Records from a collection
---
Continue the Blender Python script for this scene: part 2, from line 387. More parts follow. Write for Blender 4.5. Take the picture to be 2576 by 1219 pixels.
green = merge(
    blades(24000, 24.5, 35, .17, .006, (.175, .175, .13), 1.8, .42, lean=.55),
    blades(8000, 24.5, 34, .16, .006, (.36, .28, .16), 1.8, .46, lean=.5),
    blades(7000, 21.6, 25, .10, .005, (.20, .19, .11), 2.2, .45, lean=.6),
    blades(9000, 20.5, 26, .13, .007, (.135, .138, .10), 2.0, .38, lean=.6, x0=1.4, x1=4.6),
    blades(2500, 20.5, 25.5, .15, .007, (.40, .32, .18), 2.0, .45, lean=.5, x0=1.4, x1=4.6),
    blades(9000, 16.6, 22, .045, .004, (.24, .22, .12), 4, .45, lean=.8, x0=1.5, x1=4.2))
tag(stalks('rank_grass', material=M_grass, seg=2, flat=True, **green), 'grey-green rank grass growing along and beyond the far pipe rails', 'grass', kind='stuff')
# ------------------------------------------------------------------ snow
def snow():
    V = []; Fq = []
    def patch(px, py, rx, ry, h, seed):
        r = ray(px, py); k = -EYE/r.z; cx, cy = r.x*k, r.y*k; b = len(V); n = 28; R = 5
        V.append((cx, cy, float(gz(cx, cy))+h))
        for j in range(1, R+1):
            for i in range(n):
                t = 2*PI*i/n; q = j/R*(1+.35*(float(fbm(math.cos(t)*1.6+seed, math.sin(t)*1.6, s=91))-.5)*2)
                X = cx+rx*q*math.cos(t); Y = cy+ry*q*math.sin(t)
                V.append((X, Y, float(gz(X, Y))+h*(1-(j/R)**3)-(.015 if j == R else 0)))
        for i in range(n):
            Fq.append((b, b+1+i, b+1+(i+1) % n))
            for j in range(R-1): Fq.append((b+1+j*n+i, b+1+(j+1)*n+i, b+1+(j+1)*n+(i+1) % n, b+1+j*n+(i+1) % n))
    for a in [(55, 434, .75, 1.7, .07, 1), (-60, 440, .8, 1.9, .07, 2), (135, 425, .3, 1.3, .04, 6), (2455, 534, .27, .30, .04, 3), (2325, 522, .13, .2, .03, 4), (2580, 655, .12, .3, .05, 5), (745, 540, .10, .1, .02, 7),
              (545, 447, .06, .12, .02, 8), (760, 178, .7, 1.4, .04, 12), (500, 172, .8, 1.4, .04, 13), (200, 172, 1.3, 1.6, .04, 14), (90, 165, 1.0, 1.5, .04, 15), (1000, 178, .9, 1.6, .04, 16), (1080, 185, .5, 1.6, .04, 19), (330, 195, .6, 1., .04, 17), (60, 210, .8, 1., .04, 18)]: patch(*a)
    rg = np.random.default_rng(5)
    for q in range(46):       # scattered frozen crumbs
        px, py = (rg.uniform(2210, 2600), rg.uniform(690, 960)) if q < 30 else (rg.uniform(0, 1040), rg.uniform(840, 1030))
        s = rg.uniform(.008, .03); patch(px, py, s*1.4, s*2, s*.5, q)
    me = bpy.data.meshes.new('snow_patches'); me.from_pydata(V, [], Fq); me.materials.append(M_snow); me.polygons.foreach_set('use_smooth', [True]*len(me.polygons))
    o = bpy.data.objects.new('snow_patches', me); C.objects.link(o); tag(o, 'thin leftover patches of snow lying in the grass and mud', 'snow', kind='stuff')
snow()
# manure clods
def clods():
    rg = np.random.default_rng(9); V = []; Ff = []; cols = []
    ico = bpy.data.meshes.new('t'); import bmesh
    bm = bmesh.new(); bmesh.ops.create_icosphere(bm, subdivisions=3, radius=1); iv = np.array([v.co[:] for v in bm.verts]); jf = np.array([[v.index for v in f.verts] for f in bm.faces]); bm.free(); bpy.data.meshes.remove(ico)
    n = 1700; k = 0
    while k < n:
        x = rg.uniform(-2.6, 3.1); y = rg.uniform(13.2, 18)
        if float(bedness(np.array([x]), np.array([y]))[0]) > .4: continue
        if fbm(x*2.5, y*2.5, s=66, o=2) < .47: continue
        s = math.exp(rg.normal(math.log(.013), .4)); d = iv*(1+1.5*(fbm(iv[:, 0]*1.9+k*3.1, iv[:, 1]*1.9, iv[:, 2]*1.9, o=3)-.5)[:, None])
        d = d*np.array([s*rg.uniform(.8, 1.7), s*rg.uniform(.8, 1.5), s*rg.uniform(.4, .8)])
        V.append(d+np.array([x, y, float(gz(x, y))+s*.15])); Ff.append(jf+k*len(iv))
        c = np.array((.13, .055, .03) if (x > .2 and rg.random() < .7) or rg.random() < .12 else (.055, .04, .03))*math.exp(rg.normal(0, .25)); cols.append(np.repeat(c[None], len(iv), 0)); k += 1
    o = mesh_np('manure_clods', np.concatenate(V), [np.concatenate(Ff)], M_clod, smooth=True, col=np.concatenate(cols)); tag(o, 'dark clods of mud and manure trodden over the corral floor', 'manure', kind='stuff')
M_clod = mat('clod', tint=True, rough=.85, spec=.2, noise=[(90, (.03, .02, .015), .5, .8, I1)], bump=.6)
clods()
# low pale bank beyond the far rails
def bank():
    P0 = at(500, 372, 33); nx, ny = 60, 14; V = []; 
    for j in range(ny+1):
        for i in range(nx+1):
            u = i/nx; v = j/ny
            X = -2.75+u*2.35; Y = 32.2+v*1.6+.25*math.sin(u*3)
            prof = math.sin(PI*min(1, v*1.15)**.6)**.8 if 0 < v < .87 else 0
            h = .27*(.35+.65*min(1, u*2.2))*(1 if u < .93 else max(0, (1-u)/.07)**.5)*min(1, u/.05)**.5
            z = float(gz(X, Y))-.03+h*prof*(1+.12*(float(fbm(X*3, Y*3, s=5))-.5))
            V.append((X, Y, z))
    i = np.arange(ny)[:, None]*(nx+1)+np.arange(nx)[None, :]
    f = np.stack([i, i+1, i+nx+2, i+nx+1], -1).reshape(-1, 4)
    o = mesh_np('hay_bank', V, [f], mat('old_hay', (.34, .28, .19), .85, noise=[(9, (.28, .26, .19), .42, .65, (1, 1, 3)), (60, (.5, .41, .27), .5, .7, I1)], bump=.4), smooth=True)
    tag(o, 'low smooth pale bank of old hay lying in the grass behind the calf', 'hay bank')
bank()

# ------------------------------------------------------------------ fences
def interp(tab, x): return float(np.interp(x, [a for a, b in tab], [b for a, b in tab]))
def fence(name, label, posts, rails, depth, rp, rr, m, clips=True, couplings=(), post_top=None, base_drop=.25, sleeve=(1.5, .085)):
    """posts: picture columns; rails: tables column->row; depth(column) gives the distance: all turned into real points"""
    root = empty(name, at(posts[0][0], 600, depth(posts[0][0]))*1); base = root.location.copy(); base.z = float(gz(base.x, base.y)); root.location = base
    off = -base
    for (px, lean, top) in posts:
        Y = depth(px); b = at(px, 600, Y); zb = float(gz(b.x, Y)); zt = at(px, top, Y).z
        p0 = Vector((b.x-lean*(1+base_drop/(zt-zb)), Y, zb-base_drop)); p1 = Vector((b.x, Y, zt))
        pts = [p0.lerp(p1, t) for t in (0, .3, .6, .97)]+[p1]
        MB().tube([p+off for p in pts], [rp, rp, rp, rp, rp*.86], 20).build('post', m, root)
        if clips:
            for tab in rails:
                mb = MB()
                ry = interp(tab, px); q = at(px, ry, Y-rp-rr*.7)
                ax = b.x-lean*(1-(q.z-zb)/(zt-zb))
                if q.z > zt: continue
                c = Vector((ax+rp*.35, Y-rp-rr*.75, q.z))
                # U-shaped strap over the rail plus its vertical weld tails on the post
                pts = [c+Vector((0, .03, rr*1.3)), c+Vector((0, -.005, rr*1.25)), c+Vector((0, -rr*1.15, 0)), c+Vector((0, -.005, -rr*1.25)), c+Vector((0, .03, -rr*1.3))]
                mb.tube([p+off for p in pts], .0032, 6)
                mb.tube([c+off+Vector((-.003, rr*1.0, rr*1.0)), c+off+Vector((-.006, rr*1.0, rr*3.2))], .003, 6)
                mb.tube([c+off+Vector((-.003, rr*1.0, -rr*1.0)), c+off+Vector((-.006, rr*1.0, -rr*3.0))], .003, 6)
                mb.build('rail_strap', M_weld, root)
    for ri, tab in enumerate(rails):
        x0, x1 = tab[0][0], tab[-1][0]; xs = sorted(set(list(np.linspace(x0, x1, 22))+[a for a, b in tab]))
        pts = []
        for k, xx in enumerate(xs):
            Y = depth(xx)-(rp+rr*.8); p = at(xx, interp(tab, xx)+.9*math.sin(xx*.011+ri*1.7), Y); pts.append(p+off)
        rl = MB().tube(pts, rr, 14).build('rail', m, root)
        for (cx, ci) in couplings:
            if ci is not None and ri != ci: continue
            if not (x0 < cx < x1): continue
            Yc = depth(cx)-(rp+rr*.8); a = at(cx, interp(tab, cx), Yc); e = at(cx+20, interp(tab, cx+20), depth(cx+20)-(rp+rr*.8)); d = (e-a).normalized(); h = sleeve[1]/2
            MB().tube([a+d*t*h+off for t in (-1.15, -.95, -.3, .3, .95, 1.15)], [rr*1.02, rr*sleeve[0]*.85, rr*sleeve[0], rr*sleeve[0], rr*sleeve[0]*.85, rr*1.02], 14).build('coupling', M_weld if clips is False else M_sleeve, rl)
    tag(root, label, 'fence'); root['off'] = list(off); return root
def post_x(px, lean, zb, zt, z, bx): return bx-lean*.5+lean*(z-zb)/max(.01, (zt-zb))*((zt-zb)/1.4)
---
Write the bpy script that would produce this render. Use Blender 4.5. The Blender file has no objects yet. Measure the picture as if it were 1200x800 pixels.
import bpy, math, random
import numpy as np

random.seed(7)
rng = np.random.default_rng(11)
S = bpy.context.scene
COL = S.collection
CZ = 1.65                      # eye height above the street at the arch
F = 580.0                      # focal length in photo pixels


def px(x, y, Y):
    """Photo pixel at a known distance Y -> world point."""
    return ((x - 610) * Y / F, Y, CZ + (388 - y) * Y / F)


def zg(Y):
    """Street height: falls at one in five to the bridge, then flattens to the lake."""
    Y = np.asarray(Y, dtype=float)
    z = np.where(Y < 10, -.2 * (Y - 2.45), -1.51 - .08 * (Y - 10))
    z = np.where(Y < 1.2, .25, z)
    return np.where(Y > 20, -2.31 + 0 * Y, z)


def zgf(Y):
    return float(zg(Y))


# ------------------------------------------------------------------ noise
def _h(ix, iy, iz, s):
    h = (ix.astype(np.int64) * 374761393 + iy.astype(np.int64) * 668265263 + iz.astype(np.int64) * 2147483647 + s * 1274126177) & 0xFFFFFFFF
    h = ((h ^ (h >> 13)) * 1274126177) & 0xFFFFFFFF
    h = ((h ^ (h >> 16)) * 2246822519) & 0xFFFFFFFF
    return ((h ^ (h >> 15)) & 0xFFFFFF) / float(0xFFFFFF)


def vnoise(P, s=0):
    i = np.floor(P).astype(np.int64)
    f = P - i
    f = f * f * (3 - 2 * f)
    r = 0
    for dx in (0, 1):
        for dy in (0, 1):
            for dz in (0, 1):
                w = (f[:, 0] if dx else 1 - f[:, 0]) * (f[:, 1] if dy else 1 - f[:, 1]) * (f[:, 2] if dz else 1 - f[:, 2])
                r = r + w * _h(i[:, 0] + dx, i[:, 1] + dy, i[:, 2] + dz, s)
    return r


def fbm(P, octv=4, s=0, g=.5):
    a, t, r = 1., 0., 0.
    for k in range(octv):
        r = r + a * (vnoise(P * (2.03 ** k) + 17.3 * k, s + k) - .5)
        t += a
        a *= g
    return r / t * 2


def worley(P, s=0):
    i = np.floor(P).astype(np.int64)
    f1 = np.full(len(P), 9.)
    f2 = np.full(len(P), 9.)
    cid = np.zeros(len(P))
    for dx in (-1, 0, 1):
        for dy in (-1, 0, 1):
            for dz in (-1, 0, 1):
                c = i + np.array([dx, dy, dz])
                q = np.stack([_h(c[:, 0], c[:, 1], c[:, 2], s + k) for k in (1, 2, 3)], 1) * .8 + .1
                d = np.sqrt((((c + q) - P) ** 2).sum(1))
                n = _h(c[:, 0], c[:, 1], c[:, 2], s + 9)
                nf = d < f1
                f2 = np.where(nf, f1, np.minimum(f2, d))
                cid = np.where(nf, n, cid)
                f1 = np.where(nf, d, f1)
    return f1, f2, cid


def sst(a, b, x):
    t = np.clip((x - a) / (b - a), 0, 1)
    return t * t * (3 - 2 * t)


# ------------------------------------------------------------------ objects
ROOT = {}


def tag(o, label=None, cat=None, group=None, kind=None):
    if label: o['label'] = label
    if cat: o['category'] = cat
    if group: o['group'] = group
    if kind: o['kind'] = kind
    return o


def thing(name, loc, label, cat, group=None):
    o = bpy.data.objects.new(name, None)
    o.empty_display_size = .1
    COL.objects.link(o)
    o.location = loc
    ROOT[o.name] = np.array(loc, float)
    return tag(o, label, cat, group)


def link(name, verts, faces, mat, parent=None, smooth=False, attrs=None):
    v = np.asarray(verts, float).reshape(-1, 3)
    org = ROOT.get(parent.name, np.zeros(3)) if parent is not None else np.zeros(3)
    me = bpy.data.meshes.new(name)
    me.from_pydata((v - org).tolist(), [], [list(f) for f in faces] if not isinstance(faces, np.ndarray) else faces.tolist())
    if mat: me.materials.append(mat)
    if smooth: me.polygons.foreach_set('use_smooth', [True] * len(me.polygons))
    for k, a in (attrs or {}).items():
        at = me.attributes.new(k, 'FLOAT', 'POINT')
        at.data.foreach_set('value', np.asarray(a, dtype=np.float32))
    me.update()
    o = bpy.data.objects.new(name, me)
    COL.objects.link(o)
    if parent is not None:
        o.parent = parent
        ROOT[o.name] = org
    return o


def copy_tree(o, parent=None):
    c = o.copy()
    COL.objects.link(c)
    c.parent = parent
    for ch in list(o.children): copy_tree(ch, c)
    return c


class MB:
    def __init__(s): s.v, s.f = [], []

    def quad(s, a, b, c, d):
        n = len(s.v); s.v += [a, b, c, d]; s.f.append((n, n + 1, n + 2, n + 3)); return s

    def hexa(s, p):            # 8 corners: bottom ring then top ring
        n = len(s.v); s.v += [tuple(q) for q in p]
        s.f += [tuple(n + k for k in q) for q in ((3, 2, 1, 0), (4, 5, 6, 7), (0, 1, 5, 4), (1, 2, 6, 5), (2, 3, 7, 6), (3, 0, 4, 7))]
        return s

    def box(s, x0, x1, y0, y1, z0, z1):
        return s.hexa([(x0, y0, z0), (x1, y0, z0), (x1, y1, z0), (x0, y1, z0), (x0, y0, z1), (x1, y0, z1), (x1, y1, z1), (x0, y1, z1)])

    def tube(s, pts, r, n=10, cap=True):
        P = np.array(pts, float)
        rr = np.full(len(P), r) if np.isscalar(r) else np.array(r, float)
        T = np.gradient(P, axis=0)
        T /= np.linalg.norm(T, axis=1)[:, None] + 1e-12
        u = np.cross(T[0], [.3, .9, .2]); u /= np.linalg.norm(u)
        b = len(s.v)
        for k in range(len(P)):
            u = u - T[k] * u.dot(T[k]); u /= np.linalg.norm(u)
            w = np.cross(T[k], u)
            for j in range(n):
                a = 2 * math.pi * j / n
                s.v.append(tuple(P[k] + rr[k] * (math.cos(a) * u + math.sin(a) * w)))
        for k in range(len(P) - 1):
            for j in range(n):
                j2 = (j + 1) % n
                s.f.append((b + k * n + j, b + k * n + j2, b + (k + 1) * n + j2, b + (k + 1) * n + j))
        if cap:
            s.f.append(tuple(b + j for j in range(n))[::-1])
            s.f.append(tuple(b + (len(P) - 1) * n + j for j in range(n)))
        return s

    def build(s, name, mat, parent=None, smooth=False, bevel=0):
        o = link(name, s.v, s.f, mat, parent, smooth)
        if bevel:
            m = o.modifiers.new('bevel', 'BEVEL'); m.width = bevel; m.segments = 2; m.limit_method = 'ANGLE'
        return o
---
> **WHAT IS ASKED**: Within the data above, count the lines that contain the string "this"; the reply is the number alone.

> **THE REPLY**: 2